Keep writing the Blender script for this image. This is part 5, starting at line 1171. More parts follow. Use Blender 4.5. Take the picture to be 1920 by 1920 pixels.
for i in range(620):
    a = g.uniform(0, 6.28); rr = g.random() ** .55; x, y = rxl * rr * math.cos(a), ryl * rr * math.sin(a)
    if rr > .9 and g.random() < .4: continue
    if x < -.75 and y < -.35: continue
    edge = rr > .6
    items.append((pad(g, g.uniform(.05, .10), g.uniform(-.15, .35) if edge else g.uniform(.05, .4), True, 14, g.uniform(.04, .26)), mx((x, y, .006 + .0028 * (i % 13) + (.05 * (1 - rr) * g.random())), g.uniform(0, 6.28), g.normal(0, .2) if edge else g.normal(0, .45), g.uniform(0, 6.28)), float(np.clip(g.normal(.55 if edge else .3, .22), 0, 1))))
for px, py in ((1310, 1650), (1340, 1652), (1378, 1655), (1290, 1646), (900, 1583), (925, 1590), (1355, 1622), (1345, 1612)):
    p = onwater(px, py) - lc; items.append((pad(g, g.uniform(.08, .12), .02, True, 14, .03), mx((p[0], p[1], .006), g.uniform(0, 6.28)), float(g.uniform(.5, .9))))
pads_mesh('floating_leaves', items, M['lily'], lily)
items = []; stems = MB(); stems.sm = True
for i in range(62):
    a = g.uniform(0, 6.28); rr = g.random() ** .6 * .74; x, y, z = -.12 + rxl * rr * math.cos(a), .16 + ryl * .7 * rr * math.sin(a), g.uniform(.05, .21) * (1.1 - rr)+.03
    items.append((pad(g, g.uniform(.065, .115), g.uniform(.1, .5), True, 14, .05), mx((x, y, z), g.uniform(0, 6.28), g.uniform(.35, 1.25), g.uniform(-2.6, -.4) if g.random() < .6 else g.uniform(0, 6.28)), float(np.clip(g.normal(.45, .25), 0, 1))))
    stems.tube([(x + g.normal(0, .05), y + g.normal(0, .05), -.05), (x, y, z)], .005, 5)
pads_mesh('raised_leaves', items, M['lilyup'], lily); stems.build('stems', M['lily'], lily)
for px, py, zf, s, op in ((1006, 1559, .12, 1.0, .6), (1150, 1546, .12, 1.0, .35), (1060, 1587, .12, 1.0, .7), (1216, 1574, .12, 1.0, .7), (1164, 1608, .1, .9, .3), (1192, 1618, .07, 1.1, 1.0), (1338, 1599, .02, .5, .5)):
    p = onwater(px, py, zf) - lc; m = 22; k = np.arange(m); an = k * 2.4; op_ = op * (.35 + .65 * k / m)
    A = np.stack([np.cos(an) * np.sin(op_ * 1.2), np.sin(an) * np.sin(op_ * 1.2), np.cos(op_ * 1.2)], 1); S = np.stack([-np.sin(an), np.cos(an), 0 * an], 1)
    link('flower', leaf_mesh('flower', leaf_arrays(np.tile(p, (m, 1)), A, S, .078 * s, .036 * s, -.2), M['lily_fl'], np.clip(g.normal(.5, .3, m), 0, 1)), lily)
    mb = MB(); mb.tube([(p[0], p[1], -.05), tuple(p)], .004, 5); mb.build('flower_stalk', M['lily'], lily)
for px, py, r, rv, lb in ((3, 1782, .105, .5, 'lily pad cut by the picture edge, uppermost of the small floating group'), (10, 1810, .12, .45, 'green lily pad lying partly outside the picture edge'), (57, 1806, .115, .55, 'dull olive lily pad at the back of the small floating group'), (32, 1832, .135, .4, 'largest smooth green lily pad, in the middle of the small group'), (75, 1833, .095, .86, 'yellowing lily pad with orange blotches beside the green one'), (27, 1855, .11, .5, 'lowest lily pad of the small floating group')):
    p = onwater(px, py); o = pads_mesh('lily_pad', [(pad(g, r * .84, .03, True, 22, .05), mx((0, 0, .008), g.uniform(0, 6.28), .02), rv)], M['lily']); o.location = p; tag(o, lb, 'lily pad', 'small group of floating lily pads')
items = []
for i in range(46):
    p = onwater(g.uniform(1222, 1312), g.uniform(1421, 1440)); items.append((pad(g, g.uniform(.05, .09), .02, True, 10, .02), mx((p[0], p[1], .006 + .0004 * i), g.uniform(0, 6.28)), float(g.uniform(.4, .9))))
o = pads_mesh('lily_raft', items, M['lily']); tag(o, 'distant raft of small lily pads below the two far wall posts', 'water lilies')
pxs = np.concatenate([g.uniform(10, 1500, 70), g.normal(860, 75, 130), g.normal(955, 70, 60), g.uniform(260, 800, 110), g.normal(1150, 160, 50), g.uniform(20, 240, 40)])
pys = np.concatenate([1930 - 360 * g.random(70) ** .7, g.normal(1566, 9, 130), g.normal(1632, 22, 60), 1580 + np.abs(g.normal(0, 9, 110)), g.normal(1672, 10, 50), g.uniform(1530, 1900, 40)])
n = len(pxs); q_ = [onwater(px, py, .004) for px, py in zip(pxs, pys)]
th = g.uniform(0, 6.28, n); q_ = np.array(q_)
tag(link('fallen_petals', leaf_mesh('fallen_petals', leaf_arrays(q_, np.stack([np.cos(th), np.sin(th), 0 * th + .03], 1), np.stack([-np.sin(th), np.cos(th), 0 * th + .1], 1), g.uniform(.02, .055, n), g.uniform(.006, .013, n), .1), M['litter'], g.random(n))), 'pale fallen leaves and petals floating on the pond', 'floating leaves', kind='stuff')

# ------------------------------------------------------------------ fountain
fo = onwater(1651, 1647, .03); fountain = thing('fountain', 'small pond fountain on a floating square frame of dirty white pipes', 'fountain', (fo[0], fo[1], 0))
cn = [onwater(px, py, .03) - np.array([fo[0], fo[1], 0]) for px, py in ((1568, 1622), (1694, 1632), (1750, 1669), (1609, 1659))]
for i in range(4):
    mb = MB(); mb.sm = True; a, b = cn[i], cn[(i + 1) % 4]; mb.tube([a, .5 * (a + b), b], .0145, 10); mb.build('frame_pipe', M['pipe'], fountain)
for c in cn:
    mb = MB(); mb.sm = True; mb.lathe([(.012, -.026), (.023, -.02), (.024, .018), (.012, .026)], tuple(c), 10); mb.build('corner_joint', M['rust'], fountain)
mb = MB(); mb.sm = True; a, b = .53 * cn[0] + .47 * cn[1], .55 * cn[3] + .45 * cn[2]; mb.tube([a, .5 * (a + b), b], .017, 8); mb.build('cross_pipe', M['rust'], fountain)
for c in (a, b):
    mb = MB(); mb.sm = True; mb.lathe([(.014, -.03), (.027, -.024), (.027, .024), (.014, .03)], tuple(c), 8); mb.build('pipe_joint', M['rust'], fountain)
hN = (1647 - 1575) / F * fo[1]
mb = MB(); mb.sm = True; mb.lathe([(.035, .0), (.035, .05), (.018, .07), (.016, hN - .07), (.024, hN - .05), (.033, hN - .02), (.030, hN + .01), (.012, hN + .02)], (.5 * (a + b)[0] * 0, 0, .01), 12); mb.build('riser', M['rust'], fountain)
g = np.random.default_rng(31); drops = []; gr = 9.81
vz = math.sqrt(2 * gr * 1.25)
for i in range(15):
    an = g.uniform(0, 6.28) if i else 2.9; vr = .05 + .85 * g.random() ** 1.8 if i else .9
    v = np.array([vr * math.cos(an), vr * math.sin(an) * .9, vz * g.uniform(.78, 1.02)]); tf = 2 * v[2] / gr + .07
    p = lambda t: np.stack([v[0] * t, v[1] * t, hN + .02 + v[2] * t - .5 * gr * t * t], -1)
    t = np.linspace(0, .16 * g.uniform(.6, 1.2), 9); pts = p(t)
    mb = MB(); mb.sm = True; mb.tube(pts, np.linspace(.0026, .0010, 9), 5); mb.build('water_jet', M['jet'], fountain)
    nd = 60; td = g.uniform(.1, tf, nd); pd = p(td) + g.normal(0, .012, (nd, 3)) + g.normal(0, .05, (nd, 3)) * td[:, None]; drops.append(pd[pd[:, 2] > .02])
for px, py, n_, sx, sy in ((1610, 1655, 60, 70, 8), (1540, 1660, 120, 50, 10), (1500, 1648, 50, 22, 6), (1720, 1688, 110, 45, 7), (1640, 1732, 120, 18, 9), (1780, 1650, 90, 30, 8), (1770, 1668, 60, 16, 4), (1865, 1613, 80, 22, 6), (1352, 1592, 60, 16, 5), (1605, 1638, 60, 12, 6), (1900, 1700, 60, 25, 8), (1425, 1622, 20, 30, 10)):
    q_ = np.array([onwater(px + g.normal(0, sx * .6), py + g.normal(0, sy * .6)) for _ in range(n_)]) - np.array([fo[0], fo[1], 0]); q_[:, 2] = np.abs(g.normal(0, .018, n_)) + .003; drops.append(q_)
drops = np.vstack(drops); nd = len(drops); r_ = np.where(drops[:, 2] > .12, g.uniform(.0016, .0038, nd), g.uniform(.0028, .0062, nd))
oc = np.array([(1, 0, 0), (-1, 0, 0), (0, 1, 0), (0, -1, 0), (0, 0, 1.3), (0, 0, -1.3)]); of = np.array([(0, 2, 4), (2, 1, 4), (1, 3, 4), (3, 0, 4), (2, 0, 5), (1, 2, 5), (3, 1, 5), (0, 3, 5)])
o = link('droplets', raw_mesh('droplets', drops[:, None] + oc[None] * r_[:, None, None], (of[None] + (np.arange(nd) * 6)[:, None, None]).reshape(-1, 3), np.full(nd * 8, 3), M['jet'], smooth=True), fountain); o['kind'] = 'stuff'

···

● **Work to do**: Select and copy every line of the material that holds the string "picture".

● **Exercise result**:
Keep writing the Blender script for this image. This is part 5, starting at line 1171. More parts follow. Use Blender 4.5. Take the picture to be 1920 by 1920 pixels.
for px, py, r, rv, lb in ((3, 1782, .105, .5, 'lily pad cut by the picture edge, uppermost of the small floating group'), (10, 1810, .12, .45, 'green lily pad lying partly outside the picture edge'), (57, 1806, .115, .55, 'dull olive lily pad at the back of the small floating group'), (32, 1832, .135, .4, 'largest smooth green lily pad, in the middle of the small group'), (75, 1833, .095, .86, 'yellowing lily pad with orange blotches beside the green one'), (27, 1855, .11, .5, 'lowest lily pad of the small floating group')):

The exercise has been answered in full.